On Dynamics of a Dual Vibration Insulation Device Based on Elastomeric Kernel and Rolling Friction Dissipation

Nowadays, there are several insulation solutions for bridges or viaducts structures that work based on various insulation principles. The basic principles used in the bridge isolation field are represented by vibration insulation and energy dissipation arising from various dynamic loads acting upon the structure, thus that the devices in use are mainly categorized as isolators or energy dissipation devices. An innovative solution for bridge isolation is described in this paper, which uses a composed system able to use both isolation and dissipation characteristics of these two devices types. It has been designed a particular device model, meaning dual vibration insulation device, which is composed of an elastomeric isolation type system, working in tandem with a dissipative device based on rolling friction. This hybrid device has been built and mounted on a bridge structure achieved on a reduced scale. Thus, the isolated structure has been tested at dynamic actions by generating vibrations within the bridge structure using a special exciting device. According with the obtained results higher acceleration values are recorded at the bridge pier support level, while they are more attenuated at the superstructure level, due to interposing of the dual vibration insulation device between the bridge pier and the superstructure.

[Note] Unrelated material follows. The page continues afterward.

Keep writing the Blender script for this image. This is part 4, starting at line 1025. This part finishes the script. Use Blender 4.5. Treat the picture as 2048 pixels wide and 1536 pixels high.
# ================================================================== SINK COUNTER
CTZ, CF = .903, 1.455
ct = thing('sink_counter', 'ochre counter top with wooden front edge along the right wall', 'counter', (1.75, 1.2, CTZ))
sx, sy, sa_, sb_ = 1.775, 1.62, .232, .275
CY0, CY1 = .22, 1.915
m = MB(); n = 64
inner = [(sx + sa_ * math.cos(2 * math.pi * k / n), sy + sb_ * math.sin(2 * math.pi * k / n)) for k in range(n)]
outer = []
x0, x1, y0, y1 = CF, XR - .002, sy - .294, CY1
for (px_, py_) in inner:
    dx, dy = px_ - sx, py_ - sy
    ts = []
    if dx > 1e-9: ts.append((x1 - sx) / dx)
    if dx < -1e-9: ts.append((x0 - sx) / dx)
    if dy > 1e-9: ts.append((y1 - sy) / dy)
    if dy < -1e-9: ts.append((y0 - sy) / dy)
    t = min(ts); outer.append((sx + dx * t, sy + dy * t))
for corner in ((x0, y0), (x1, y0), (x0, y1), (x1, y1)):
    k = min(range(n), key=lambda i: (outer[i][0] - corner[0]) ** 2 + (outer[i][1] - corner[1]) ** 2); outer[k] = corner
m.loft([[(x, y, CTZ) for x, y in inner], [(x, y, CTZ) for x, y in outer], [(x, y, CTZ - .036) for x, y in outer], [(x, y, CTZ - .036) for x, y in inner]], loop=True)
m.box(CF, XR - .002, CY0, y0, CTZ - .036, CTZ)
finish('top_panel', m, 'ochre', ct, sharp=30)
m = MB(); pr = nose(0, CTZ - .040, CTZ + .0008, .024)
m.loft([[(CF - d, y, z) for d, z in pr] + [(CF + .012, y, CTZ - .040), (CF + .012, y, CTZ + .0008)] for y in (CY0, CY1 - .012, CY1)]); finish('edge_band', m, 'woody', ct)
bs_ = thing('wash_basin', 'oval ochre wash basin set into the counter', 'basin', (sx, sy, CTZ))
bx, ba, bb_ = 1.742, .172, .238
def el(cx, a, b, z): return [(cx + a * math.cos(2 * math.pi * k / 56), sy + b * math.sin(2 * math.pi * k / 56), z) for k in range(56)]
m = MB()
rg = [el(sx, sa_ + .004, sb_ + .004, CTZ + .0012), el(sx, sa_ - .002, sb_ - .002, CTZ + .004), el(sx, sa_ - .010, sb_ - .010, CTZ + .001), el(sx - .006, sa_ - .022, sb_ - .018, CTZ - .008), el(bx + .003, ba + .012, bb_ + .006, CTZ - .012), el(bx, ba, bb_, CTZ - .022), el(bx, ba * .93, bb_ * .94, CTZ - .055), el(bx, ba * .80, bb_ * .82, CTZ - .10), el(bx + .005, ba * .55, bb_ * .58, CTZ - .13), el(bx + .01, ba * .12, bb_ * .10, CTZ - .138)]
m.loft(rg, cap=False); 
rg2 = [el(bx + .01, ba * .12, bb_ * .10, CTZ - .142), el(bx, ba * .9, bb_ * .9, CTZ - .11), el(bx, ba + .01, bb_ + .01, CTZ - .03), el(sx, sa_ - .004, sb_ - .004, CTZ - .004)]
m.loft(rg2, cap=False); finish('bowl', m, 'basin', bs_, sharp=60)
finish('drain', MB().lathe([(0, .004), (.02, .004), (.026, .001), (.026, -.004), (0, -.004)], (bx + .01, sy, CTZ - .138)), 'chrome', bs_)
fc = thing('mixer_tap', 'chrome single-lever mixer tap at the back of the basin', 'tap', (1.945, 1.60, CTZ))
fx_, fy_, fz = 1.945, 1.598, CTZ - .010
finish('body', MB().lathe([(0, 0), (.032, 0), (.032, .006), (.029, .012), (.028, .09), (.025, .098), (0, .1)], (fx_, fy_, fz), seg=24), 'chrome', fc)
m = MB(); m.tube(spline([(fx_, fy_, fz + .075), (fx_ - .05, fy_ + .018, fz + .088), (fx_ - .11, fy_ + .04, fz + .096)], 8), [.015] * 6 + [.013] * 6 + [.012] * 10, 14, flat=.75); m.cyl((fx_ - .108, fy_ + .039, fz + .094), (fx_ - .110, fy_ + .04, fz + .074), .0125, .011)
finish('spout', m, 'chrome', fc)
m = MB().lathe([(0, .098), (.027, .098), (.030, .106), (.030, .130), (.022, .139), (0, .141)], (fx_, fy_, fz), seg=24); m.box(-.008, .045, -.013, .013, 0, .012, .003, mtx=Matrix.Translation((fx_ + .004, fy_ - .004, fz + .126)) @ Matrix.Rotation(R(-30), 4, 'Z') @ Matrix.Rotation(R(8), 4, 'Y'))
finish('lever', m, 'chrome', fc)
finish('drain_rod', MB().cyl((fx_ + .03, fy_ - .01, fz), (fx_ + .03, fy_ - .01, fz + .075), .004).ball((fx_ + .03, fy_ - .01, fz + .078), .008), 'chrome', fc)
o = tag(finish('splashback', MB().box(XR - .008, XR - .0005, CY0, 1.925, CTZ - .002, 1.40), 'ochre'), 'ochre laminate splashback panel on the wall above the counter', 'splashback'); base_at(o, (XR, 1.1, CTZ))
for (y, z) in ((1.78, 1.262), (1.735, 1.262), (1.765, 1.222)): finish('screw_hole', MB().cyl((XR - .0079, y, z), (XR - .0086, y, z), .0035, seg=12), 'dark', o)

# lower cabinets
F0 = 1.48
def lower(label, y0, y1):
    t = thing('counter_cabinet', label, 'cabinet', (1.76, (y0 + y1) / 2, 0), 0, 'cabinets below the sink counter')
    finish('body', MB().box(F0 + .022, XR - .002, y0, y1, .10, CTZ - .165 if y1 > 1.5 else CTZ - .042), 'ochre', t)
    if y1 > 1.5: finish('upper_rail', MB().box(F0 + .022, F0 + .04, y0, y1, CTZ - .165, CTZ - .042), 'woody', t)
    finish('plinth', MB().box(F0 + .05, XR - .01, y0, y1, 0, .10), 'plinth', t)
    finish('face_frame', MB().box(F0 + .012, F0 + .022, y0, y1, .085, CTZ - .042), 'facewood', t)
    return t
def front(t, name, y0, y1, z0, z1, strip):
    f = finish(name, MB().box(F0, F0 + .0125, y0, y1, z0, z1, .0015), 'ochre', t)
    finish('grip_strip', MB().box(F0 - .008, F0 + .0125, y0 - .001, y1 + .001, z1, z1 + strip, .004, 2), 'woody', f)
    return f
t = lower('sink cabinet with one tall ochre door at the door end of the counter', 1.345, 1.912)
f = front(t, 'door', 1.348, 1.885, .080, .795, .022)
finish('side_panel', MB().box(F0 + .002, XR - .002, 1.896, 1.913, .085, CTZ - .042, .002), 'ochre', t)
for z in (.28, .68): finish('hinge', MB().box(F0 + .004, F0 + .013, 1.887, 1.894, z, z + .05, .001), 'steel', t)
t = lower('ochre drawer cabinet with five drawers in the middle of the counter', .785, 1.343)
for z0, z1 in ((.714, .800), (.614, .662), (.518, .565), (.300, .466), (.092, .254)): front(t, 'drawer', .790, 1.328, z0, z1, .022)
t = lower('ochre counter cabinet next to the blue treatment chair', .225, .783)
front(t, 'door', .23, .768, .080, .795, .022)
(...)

This type of composed isolation device provides additional degrees-of-freedom within the entire ensemble, thus that the bridge support pier can move along with the foundation soil, which induces the dynamic loads, while the superstructure is able to maintain a steady-state dynamic regime without being affected, in a considerable way, by ground movements. In this paper, are presented the results recorded on the experimental model at the bridge support pier and superstructure level regarding the time and the frequency evolutions of the acceleration signals.